NEWS26 October 2010

Arbitron profits slide as ‘cautious’ radio clients stay on the sidelines

Financials North America

US— Arbitron has posted a 17.4% drop in profits for the third quarter of the year in the face of what president and CEO William Kerr called a “cautious” radio marketplace.

Profits were down to $11.3m compared to $13.7m in the same period last year, but the firm saw a modest revenue increase of 1.4% to $99.5m from $98.1m in 2009.

Arbitron said that revenue had been boosted by the commercialisation of its portable people meter (PPM) technology in 10 new markets during the quarter, but this was offset by those clients who had signed up its radio ratings services in 2009 either reducing or not renewing their contracts this year.

Costs and expenses were up 7% to $78.6m from $73.5m, which Arbitron attributed to costs relating to the commercialisation of the PPM technology and investment in schemes to recruit more 18-34 year olds into its PPM and diary samples.

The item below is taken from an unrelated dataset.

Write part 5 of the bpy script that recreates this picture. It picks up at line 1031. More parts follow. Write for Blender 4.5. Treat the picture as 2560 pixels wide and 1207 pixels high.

Arbitron said that it was lowering its revenue guidance for full year and now expects its revenue increase to “be near the lower end” of the 2-6% rise it had earlier forecasted.

Kerr (pictured) said: “In the third quarter, the radio advertising marketplace continued its recovery from the severe advertising recession of 2009. At the same time, radio broadcasters remain cautious in this still uncertain economic environment. This uncertainty has kept some of our customers on the sidelines in terms of discretionary services and contract renewals.”